**Data:**
============

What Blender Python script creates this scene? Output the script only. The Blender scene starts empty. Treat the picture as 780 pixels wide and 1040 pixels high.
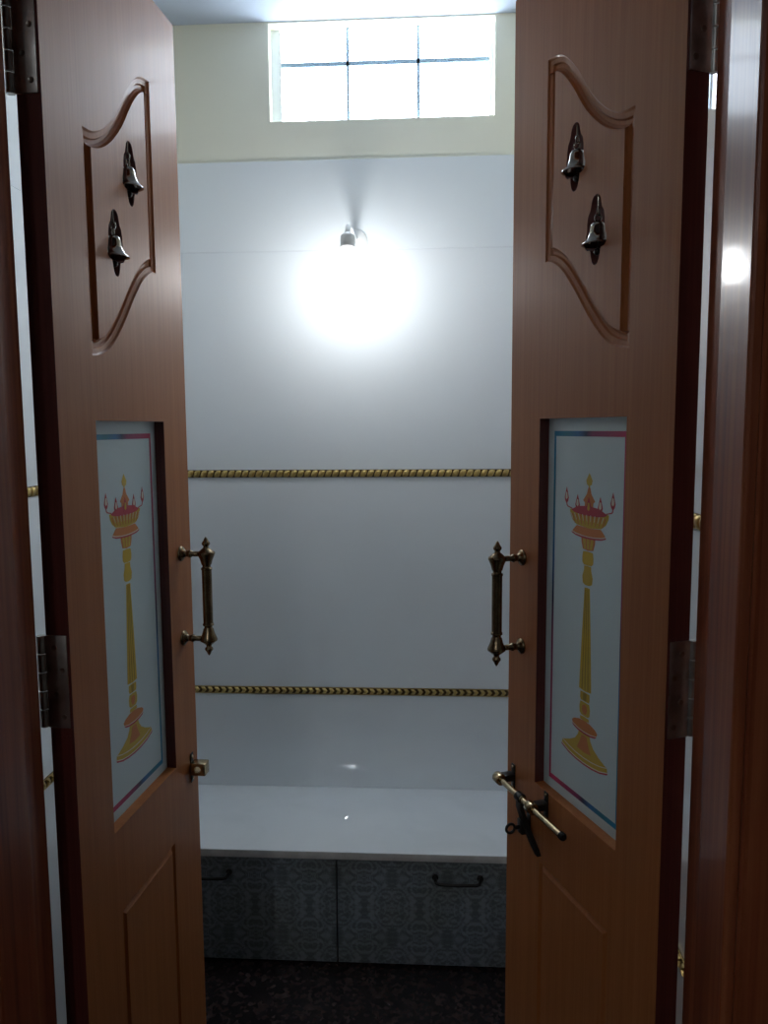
import bpy, bmesh, math, random
from math import sin, cos, pi
from mathutils import Vector, Matrix

random.seed(4)
scene = bpy.context.scene
COL = scene.collection

# ------------------------------------------------------------------ materials
def new_mat(name):
    m = bpy.data.materials.new(name); m.use_nodes = True
    nt = m.node_tree; nt.nodes.clear()
    out = nt.nodes.new('ShaderNodeOutputMaterial')
    b = nt.nodes.new('ShaderNodeBsdfPrincipled')
    nt.links.new(b.outputs[0], out.inputs[0])
    return m, nt, b, out

def simple(name, col, rough=.5, metal=0, coat=0, spec=.5, noise=0, nscale=20, emit=0, coat_r=.03):
    m, nt, b, out = new_mat(name)
    b.inputs['Base Color'].default_value = (*col, 1)
    b.inputs['Roughness'].default_value = rough
    b.inputs['Metallic'].default_value = metal
    b.inputs['Coat Weight'].default_value = coat
    b.inputs['Coat Roughness'].default_value = coat_r
    b.inputs['Specular IOR Level'].default_value = spec
    if emit:
        b.inputs['Emission Color'].default_value = (*col, 1)
        b.inputs['Emission Strength'].default_value = emit
    if noise:
        tc = nt.nodes.new('ShaderNodeTexCoord'); n = nt.nodes.new('ShaderNodeTexNoise')
        n.inputs['Scale'].default_value = nscale; n.inputs['Detail'].default_value = 5
        nt.links.new(tc.outputs['Object'], n.inputs['Vector'])
        r = nt.nodes.new('ShaderNodeValToRGB')
        r.color_ramp.elements[0].position = .3; r.color_ramp.elements[1].position = .7
        r.color_ramp.elements[0].color = (*[c * (1 - noise) for c in col], 1)
        r.color_ramp.elements[1].color = (*[min(1, c * (1 + noise)) for c in col], 1)
        nt.links.new(n.outputs['Fac'], r.inputs[0]); nt.links.new(r.outputs[0], b.inputs['Base Color'])
    return m

def wood(name, c0, c1, c2, rough=.3, coat=.4, scale=1.0, coat_r=.08, wavy=.0, bump=.04, spec=.5):
    """vertical grain, fine streaks in x and y, long in z (object space)"""
    m, nt, b, out = new_mat(name)
    N = nt.nodes.new; Lk = nt.links.new
    tc = N('ShaderNodeTexCoord')
    mp = N('ShaderNodeMapping'); mp.inputs['Scale'].default_value = (60 * scale, 60 * scale, 1.3 * scale)
    Lk(tc.outputs['Object'], mp.inputs[0])
    n1 = N('ShaderNodeTexNoise'); n1.inputs['Scale'].default_value = 1.0; n1.inputs['Detail'].default_value = 6
    n1.inputs['Roughness'].default_value = .62; n1.inputs['Distortion'].default_value = wavy
    Lk(mp.outputs[0], n1.inputs['Vector'])
    mp2 = N('ShaderNodeMapping'); mp2.inputs['Scale'].default_value = (260 * scale, 260 * scale, 5 * scale)
    Lk(tc.outputs['Object'], mp2.inputs[0])
    n2 = N('ShaderNodeTexNoise'); n2.inputs['Scale'].default_value = 1.0; n2.inputs['Detail'].default_value = 3
    Lk(mp2.outputs[0], n2.inputs['Vector'])
    mx = N('ShaderNodeMath'); mx.operation = 'MULTIPLY_ADD'; mx.inputs[1].default_value = .45
    sc = N('ShaderNodeMath'); sc.operation = 'MULTIPLY'; sc.inputs[1].default_value = .55
    Lk(n1.outputs['Fac'], sc.inputs[0]); Lk(n2.outputs['Fac'], mx.inputs[0]); Lk(sc.outputs[0], mx.inputs[2])
    r = N('ShaderNodeValToRGB'); e = r.color_ramp.elements
    e[0].position = .36; e[0].color = (*c0, 1); e[1].position = .66; e[1].color = (*c2, 1)
    k = e.new(.5); k.color = (*c1, 1)
    Lk(mx.outputs[0], r.inputs[0]); Lk(r.outputs[0], b.inputs['Base Color'])
    bp = N('ShaderNodeBump'); bp.inputs['Strength'].default_value = bump; bp.inputs['Distance'].default_value = .002
    Lk(n2.outputs['Fac'], bp.inputs['Height']); Lk(bp.outputs[0], b.inputs['Normal'])
    b.inputs['Roughness'].default_value = rough
    b.inputs['Coat Weight'].default_value = coat; b.inputs['Coat Roughness'].default_value = coat_r
    b.inputs['Specular IOR Level'].default_value = spec
    return m

M = {}
M['laminate'] = wood('door_laminate', (.33, .112, .033), (.375, .132, .040), (.42, .158, .052), rough=.45, coat=.07, coat_r=.10, spec=.26)
M['door_edge'] = wood('door_edge_polish', (.075, .014, .012), (.10, .020, .016), (.125, .027, .021), rough=.4, coat=.1)
M['teak'] = wood('polished_teak', (.15, .032, .013), (.25, .062, .024), (.36, .112, .044), rough=.3, coat=.12, coat_r=.09, spec=.25, scale=.45, wavy=.8, bump=.02)

def tile_mat(name):
    m, nt, b, out = new_mat(name)
    N = nt.nodes.new; Lk = nt.links.new
    tc = N('ShaderNodeTexCoord'); n = N('ShaderNodeTexNoise'); n.inputs['Scale'].default_value = 1.6
    n.inputs['Detail'].default_value = 2
    Lk(tc.outputs['Object'], n.inputs['Vector'])
    r = N('ShaderNodeValToRGB')
    r.color_ramp.elements[0].color = (.76, .805, .83, 1); r.color_ramp.elements[1].color = (.80, .845, .87, 1)
    Lk(n.outputs['Fac'], r.inputs[0]); Lk(r.outputs[0], b.inputs['Base Color'])
    bp = N('ShaderNodeBump'); bp.inputs['Strength'].default_value = .012; bp.inputs['Distance'].default_value = .02
    n2 = N('ShaderNodeTexNoise'); n2.inputs['Scale'].default_value = 3.5; n2.inputs['Detail'].default_value = 1
    Lk(tc.outputs['Object'], n2.inputs['Vector']); Lk(n2.outputs['Fac'], bp.inputs['Height']); Lk(bp.outputs[0], b.inputs['Normal'])
    b.inputs['Roughness'].default_value = .02; b.inputs['Specular IOR Level'].default_value = .62
    return m
M['tile'] = tile_mat('glazed_wall_tile')
M['grout'] = simple('grout', (.70, .74, .77), rough=.6)
M['paint_y'] = simple('pale_yellow_paint', (.82, .80, .67), rough=.6, noise=.02, nscale=3)
M['paint_hall'] = simple('hall_paint', (.30, .285, .26), rough=.7, noise=.03, nscale=3)
M['ceil'] = simple('ceiling_paint', (.42, .47, .55), rough=.8, noise=.015, nscale=2)
M['gold'] = simple('gold_listello', (.55, .40, .15), rough=.34, metal=.85, noise=.2, nscale=60)
M['gold_dark'] = simple('gold_listello_ground', (.10, .065, .025), rough=.4, metal=.5)
M['brass'] = simple('antique_brass', (.20, .145, .085), rough=.27, metal=1, noise=.45, nscale=45)
M['brass_light'] = simple('worn_brass', (.46, .36, .22), rough=.22, metal=1, noise=.2, nscale=60)
M['black_iron'] = simple('blackened_metal', (.028, .026, .024), rough=.35, metal=.7)
M['bell'] = simple('bell_metal', (.27, .24, .205), rough=.14, metal=1, noise=.12, nscale=90)
M['steel'] = simple('hinge_steel', (.52, .52, .50), rough=.38, metal=1, noise=.25, nscale=40)
M['steel_screw'] = simple('screw_steel', (.34, .33, .30), rough=.3, metal=1)
M['white_plastic'] = simple('white_plastic', (.8, .8, .78), rough=.35)
M['bulb'] = simple('lit_bulb', (.97, .985, 1.0), rough=.4, emit=35)
M['tube'] = simple('lit_tube', (.95, .98, 1.0), rough=.4, emit=46)
M['led'] = simple('lit_led', (.95, .98, 1.0), rough=.4, emit=80)

def marble():
    m, nt, b, out = new_mat('white_marble')
    N = nt.nodes.new; Lk = nt.links.new
    tc = N('ShaderNodeTexCoord')
    n = N('ShaderNodeTexNoise'); n.inputs['Scale'].default_value = 4; n.inputs['Detail'].default_value = 8; n.inputs['Distortion'].default_value = 1.5
    Lk(tc.outputs['Object'], n.inputs['Vector'])
    r = N('ShaderNodeValToRGB'); e = r.color_ramp.elements
    e[0].position = .36; e[0].color = (.82, .86, .89, 1); e[1].position = .56; e[1].color = (.86, .90, .93, 1)
    Lk(n.outputs['Fac'], r.inputs[0]); Lk(r.outputs[0], b.inputs['Base Color'])
    n2 = N('ShaderNodeTexNoise'); n2.inputs['Scale'].default_value = 7; n2.inputs['Detail'].default_value = 1
    Lk(tc.outputs['Object'], n2.inputs['Vector'])
    bp = N('ShaderNodeBump'); bp.inputs['Strength'].default_value = .014; bp.inputs['Distance'].default_value = .01
    Lk(n2.outputs['Fac'], bp.inputs['Height']); Lk(bp.outputs[0], b.inputs['Normal'])
    b.inputs['Roughness'].default_value = .02; b.inputs['Specular IOR Level'].default_value = 1.0
    return m
M['marble'] = marble()
M['marble_edge'] = simple('raw_marble_edge', (.62, .60, .58), rough=.45, noise=.12, nscale=30)

def granite():
    m, nt, b, out = new_mat('dark_granite')
    N = nt.nodes.new; Lk = nt.links.new
    tc = N('ShaderNodeTexCoord')
    v = N('ShaderNodeTexVoronoi'); v.inputs['Scale'].default_value = 90
    Lk(tc.outputs['Object'], v.inputs['Vector'])
    n = N('ShaderNodeTexNoise'); n.inputs['Scale'].default_value = 38; n.inputs['Detail'].default_value = 6
    Lk(tc.outputs['Object'], n.inputs['Vector'])
    sp = N('ShaderNodeSeparateColor'); Lk(v.outputs['Color'], sp.inputs[0])
    ml = N('ShaderNodeMath'); ml.operation = 'MULTIPLY'; Lk(sp.outputs[0], ml.inputs[0]); Lk(n.outputs['Fac'], ml.inputs[1])
    r = N('ShaderNodeValToRGB'); e = r.color_ramp.elements
    e[0].position = .12; e[0].color = (.010, .008, .009, 1); e[1].position = .62; e[1].color = (.05, .035, .032, 1)
    k = e.new(.36); k.color = (.030, .020, .020, 1)
    Lk(ml.outputs[0], r.inputs[0]); Lk(r.outputs[0], b.inputs['Base Color'])
    b.inputs['Roughness'].default_value = .25
    return m
M['granite'] = granite()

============

**Problem:**
Review the preceding data and report every line that includes the string "scene".

**Result for this task:**
What Blender Python script creates this scene? Output the script only. The Blender scene starts empty. Treat the picture as 780 pixels wide and 1040 pixels high.
scene = bpy.context.scene
COL = scene.collection